You're in a relationship or maybe trying to start one, but for some reason something is telling you or showing you that it won't work. You keep having conflicts of interest- a situation where the concerns of two parties or more aren't in alignment- which creates a stagnancy. There are many examples of conflicts of interest, but it occurs when two or more parties are in pursuit of the same goal with concerns of all needs being met. For example, you have a car and your mother and sister would like to borrow it but at the same time. They both need it and both needs are valid. The problem is now who gets the car. 

The same situation can be made applicable to conflicts of interest in relationship building. What are the signs of instability in relationships? According to " 13 Key Signs That a Partner May Be Emotionally Unstable: Warning Signs to Watch Out For When Entering a Relationship" by Alice Boyes, Ph.D. states that red flags can be seen in emotional instability. If a person "makes angry statements", "struggles to show up", "dramatic families", "failure to show empathy", "trying to one-up you", "never admitting wrong doing", and etc. When you see any of these red flags, it is usually a strong warning for what else that could most likely come from it and what will continue to unfold if left ignored.

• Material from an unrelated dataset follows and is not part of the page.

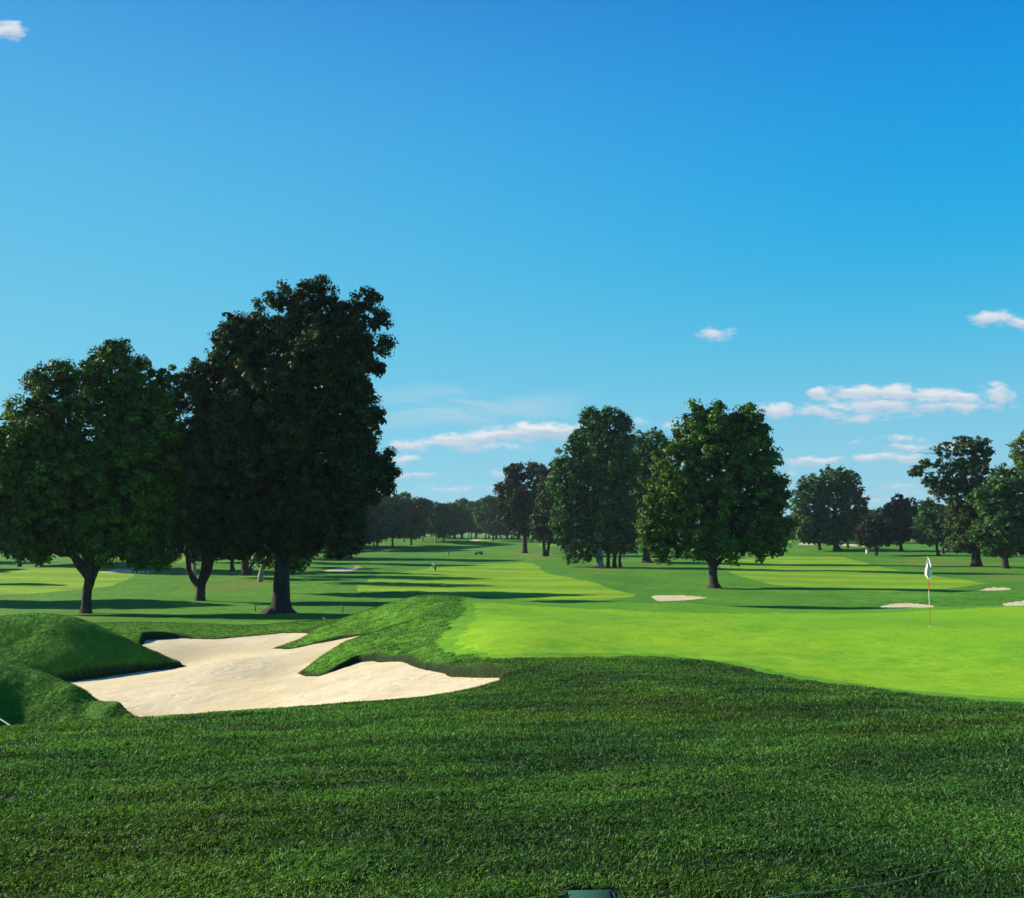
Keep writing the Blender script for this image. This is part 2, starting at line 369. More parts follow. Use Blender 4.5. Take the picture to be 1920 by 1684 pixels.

It is important when you see any red flags that you are in a healthy wealthy mindset to be able to think strongly in such a situation. Remember who you are by telling yourself who you are and what the goal is. Know what you have and if it is enough for the situation. Identify who and what this is serving. Know what you will be sharing and if it will or can be reciprocated. And most importantly, is this something or someone that can be trusted to ensure the things you need for your higher good.

Now it is the time to decide whether this union is good for you or not. This is where you take your understanding and discernment to decide if this union serves the greater goal and you simultaneously. At times, we may have a habit to reach goals in absence of being mindful of self. Make sure you are filling the void or meeting the need, but not at the risk of ignoring needs of self.

By making sure you are reaching goals, not ignoring your needs, knowing the best way to make sure all sides are met to ensure happiness is key. At times, happiness may include sacrifice, but no sacrifice should ever make you feel empty.

Remember, you can only give what you got. And if you don't have it, you can't share it. To stay aligned, one must be able to discern healthy habits so that you won't have compromises. But if you do, you will have the ability to discern the difference and act for the greater good. Until then, keep your thoughts healthy and wealthy.